Look for this space to become more dynamic as I grow into this. The site will become more focused on my fiction and storytelling. The podcast will stay the same format but will grow into its own brand. And TumThack will forge a new path for the entrepreneur and create all kinds of goodness. 

I'm excited about this, and I hope you are too. It's going to mean a lot more value for you, in the end. It's going to open a way for both of us to explore our passions and fuel each other to success. I can't freaking wait.

Special Thanks

Special thanks to Sean Platt, Johnny B. Truant, and David Wright (in absentia) for what they pulled together.

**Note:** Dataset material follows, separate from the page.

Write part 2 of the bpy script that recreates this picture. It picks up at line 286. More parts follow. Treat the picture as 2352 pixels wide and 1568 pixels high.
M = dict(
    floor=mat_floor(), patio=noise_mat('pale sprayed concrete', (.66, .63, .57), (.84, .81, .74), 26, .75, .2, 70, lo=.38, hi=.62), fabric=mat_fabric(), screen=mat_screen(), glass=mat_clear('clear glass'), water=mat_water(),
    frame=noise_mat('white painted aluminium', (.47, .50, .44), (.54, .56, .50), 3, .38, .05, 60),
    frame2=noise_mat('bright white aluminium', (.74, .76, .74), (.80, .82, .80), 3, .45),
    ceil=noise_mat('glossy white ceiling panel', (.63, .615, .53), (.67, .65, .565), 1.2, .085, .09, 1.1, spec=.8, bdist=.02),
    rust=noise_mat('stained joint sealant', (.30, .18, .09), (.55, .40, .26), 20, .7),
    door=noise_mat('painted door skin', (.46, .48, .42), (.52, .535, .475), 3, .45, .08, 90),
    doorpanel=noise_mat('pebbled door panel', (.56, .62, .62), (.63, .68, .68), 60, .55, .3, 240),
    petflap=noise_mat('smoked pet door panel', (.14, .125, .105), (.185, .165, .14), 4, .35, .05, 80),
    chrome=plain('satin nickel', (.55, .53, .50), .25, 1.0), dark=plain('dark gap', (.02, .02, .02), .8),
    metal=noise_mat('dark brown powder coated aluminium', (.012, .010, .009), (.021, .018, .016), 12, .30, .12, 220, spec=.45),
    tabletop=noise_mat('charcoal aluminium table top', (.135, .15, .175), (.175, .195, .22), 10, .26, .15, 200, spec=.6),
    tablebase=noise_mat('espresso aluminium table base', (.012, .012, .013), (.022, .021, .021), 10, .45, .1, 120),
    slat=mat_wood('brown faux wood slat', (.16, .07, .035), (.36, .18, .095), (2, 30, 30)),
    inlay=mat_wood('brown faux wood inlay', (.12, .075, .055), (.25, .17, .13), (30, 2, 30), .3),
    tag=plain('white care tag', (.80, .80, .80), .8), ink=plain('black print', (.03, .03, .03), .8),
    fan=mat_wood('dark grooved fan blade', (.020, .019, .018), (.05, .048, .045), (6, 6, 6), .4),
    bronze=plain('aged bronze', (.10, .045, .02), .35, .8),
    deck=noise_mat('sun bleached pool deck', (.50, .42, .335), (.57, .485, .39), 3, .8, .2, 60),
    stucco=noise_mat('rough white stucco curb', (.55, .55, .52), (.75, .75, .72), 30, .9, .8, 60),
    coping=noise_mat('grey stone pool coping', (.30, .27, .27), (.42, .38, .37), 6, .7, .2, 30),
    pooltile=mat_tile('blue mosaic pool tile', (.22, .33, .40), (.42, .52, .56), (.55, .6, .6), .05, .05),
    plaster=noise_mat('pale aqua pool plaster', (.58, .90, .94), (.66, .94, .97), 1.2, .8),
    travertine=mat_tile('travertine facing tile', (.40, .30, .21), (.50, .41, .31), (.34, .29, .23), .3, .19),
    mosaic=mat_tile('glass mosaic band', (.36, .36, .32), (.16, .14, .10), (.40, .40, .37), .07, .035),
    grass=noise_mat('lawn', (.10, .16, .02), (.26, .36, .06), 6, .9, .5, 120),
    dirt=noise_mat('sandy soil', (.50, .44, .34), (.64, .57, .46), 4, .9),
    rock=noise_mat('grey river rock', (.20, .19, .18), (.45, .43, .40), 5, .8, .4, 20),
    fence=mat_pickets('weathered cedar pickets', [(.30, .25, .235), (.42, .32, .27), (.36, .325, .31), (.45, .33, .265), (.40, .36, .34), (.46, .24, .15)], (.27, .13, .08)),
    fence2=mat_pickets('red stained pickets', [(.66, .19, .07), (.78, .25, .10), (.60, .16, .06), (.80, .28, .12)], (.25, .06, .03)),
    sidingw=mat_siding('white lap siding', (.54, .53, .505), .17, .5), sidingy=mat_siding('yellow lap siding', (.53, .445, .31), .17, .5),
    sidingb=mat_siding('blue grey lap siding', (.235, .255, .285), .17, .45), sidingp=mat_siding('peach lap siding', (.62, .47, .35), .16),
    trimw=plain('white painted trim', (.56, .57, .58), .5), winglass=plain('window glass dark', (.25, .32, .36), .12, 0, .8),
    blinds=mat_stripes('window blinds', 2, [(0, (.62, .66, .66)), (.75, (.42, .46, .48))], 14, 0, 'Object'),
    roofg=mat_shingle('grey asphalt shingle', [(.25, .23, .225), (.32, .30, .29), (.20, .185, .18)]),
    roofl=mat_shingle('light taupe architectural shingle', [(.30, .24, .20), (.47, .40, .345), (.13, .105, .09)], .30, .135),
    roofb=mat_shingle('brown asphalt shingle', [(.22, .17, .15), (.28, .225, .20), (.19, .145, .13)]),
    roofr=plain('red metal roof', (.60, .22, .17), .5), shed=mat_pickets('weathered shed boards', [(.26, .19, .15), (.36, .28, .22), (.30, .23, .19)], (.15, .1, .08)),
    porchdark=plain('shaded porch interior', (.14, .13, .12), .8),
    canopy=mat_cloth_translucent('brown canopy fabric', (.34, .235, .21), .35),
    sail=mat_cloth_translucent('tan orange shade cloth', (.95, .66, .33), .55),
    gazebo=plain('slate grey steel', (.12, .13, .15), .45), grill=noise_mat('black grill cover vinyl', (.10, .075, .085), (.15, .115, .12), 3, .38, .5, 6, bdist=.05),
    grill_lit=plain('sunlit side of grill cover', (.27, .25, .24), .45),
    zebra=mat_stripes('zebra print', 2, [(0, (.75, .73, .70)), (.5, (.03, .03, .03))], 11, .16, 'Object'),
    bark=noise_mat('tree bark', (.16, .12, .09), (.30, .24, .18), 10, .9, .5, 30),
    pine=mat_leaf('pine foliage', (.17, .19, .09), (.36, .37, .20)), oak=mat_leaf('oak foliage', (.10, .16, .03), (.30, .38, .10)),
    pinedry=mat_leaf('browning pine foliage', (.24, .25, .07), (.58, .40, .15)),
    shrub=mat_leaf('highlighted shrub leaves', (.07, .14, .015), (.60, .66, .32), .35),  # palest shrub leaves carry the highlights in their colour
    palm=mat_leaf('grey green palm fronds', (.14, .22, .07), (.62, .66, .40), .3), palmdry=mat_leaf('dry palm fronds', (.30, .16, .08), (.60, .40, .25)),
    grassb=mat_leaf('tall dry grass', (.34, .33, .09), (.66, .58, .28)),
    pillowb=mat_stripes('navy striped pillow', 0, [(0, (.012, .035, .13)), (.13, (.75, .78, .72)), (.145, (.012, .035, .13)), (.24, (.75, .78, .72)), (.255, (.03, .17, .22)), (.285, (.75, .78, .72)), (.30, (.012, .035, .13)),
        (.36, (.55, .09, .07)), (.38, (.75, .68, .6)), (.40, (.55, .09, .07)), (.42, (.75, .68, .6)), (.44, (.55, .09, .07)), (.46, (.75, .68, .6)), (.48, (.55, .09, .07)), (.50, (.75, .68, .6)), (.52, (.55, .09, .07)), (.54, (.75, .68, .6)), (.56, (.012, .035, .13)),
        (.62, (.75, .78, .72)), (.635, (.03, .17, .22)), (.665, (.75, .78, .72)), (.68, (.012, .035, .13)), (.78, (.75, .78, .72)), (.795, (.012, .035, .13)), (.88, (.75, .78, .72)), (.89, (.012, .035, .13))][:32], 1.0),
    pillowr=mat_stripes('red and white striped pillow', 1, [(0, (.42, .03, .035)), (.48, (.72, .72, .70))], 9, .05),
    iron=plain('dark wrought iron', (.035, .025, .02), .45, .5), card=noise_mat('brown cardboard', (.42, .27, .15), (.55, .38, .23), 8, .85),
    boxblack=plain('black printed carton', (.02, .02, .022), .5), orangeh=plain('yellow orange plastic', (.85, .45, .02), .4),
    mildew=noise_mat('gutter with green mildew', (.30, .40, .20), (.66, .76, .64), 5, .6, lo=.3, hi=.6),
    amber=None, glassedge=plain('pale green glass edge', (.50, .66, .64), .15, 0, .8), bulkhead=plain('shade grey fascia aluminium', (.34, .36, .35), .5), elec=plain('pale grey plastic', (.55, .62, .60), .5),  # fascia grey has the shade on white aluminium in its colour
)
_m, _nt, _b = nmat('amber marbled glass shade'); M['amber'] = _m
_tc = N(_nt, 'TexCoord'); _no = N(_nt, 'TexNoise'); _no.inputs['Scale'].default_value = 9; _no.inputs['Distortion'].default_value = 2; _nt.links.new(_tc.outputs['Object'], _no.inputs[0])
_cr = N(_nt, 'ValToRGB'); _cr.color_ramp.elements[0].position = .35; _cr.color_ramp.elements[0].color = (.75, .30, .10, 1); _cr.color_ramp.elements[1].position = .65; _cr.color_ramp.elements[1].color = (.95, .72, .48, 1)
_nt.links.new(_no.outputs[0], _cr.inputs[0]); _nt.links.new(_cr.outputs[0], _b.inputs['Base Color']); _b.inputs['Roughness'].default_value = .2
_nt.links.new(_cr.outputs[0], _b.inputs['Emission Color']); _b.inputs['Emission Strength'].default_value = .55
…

Thanks also to their team at Sterling & Stone, including Amy Schubert, Monica Leonelle, and Garrett Robinson.

All of you—amazing. I'm incredibly grateful for the minor existential crisis you triggered in me, and I can't thank you enough. 

I'd also like to thank someone who wasn't actually at the summit, but still helped me out by talking me off the ledge! Francesca Hogi, one of my all-time favorite people, listened to me work through all of this and helped me breathe again. Thanks Franny. You're amazing. 

Now ... let's get started. Go. Write. Now.